Friday, 26 March 2010

MIRIODOR - Avanti!

Cuneiform

The Italian word baptizing the CD translates as “forward!”, and apparently Miriodor are not intentioned to stop their march anytime soon. With this outing, the multi-instrumentalist Canadian quartet comprising Bernard Falaise, Pascal Globensky, Rémi Leclerc and Nicolas Masino (helped by saxophonists Pierre Labbé and Marie-Chantal Leclair and trumpeter Maxime St-Pierre) confirms that there’s still room for aggressive intelligence on the cloth of progressive rock stained by RIO liquids. The band’s tight as a tourniquet (as Roger Waters would have it) and my feet keep attempting to tap behind impractical metrical scansions.

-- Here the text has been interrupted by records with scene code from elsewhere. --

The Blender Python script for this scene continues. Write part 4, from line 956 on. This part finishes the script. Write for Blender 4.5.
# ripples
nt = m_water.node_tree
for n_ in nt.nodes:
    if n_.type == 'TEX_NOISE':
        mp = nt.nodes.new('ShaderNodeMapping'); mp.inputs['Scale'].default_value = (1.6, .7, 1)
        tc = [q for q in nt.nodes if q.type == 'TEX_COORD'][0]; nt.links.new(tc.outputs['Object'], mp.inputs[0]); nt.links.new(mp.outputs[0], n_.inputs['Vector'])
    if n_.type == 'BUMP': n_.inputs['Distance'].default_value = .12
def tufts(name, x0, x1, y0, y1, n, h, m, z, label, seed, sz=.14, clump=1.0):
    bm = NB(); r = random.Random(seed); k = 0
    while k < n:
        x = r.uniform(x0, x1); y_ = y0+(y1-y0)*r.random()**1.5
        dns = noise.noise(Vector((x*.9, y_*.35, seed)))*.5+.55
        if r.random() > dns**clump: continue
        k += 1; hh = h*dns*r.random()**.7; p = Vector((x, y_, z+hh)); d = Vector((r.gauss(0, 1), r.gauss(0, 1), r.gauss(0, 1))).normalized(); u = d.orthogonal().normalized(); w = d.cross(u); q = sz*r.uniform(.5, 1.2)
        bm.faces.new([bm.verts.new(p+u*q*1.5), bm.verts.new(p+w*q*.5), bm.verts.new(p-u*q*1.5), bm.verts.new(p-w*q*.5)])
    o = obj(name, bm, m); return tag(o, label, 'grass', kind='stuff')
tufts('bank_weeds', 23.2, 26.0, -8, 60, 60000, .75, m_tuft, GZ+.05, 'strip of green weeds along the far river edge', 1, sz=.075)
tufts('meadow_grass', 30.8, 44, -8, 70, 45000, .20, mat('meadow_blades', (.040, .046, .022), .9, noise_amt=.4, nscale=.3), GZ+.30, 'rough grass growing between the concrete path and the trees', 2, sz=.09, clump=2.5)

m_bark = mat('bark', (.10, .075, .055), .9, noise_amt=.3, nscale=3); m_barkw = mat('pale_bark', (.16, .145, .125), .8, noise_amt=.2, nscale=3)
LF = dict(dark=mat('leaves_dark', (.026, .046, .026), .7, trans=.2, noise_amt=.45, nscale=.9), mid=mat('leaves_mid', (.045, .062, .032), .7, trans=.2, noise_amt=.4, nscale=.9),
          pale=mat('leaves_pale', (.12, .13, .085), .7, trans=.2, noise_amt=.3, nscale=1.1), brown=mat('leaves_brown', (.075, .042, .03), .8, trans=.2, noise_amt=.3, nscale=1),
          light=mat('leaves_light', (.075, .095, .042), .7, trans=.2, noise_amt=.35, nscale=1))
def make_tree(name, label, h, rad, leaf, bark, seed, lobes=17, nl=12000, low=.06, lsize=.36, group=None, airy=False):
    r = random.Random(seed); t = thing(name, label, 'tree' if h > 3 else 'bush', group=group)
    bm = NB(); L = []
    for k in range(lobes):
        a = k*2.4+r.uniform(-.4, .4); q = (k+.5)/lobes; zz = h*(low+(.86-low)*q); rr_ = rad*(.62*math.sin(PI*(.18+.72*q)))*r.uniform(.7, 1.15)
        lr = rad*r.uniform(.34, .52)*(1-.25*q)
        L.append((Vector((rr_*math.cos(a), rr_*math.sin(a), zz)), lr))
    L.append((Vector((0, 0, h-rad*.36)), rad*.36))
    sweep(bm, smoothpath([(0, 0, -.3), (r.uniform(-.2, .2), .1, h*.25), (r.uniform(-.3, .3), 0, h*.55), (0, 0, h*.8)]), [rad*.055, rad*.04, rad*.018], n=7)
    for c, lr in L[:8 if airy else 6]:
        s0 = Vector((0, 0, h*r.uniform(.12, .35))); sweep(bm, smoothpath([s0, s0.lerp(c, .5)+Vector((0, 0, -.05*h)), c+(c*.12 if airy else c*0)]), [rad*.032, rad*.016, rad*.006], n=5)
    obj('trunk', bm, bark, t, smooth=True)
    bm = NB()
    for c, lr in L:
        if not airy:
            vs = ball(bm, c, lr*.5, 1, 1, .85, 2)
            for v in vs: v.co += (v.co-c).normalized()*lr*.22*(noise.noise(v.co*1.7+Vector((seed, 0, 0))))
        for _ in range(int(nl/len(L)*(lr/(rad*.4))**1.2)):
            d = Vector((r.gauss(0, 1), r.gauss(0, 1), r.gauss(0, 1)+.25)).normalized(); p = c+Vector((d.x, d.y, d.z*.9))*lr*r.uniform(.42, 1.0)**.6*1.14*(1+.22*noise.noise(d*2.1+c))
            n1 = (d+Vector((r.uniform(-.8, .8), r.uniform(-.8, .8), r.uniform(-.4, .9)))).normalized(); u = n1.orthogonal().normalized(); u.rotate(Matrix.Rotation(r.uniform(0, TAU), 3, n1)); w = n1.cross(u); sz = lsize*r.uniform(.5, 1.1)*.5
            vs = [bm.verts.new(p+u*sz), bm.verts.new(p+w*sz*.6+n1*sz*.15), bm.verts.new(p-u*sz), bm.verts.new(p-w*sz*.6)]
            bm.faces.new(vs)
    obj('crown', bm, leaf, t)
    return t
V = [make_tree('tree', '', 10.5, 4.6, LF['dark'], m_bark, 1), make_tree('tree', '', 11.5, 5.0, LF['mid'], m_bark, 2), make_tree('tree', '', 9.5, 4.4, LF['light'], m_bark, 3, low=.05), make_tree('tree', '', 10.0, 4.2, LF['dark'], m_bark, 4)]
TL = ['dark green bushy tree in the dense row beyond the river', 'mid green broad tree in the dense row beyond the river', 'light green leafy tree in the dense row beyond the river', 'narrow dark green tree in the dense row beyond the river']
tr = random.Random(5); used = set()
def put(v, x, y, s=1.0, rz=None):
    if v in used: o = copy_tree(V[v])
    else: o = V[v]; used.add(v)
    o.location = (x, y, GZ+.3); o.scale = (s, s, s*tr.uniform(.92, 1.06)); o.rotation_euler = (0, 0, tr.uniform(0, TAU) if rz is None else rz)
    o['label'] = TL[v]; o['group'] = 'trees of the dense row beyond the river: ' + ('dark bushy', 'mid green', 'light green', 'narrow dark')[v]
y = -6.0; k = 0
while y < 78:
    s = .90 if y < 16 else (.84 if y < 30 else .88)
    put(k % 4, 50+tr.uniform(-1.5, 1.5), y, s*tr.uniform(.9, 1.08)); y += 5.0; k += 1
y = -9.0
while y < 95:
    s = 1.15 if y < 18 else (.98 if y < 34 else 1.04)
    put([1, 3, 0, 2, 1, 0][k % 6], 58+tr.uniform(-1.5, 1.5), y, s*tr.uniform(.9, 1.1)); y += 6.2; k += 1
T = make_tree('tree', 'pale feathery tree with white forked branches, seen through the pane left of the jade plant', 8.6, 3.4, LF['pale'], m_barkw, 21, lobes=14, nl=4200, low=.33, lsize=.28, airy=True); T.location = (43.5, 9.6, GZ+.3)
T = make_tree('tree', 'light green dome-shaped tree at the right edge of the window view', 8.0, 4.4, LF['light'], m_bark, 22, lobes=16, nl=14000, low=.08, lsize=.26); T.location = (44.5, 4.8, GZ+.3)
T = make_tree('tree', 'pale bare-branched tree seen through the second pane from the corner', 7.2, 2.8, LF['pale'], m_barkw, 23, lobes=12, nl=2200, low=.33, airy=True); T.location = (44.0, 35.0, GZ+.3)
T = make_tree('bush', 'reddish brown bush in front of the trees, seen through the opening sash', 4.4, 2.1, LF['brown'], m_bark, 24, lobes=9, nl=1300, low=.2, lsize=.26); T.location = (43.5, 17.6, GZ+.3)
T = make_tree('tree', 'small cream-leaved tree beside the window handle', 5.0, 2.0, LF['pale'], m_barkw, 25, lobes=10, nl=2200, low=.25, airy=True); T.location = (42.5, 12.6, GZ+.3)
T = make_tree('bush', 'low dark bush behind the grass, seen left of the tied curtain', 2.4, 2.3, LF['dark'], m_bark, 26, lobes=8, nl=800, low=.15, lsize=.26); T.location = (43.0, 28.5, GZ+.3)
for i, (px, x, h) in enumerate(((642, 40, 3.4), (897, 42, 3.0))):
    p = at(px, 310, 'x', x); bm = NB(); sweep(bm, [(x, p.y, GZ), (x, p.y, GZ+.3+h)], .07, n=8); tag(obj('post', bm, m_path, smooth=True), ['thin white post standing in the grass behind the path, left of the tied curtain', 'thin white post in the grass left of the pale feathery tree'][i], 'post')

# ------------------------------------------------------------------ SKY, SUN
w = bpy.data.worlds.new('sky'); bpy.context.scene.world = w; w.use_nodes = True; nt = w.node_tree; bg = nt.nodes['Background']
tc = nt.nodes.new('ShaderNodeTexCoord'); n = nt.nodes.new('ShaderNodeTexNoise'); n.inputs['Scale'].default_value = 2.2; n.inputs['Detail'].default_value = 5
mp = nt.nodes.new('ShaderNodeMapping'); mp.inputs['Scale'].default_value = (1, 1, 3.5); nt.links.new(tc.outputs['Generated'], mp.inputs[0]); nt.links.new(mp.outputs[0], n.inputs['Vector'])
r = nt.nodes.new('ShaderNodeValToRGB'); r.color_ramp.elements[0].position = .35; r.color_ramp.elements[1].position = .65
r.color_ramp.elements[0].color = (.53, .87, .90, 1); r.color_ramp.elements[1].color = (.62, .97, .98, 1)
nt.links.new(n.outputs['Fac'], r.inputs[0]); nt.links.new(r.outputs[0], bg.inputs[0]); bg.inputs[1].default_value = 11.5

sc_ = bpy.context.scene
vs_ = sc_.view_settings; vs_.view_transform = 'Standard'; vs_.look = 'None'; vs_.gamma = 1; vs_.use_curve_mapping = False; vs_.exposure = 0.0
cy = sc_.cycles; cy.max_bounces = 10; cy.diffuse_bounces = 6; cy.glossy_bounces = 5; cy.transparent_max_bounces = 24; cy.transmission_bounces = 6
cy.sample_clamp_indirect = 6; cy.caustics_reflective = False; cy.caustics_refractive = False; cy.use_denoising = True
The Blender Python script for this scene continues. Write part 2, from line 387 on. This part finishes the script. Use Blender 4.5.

Titles are shown both in French and English language on the cover; I chose the latter to indicate them. “Bewitchment” introduces a measure of uneasy diffidence in businesslike fashion through frightening riffs and power chords, yet it also flourishes in elegant outbreaks where the geometries of the single parts represent a distillation of instrumental discipline. The angular “Dare Devil” is an expression of hyperactive chiselling of a familiarly bizarre sonic matter, mixing adventurous counterpoint and recognized structures with Pygmy echoes and choking distortion. “Meeting Point” utilizes elements recalling Philip Glass, Goblin, Conventum and Lars Hollmer quite masterfully, the main theme a folk nightmare in its melodically skewed sarcasm (your scribe has been mentally singing it for days now), not to mention the excellent use of pre-recorded tapes to add further weirdness to the recipe.

“Standard Deviation” begins with another great ancient-sounding spirit followed by absurdist dissonance, then shifts the focus on a deranged dance replete with disturbing juxtapositions. Each part sounds completely unambiguous and pretty distinct to the ears yet, at the same time, a fantastic sense of stability permeates this chapter. “To Be Determined”, the longest selection on offer, remains unusually calm with rarefied synthetic scents and a National Health-like outer shell (including a characteristic electric piano and several semi-acoustic interludes). Nevertheless, under the apparent tranquillity a few winks to fractured tempos and intricate interconnections amidst warped faces and ghostly voices do appear. The title track transmits additional messages from the office of utopian mercilessness, sampled utterances used as rhythmic basis in between chromatic roundabouts that might look reachable for the memory to retain but are instead extremely problematical. “Shadow Of The Alarm Clock” is the final episode, once more characterized by a mixture of substantial riffage and resolute blackness just slightly broken by those splendidly intertwining guitars, a recurring element of transparency among the numerous complexities that the record presents.

Outstanding stuff all the way, we need albums like this every six months or less.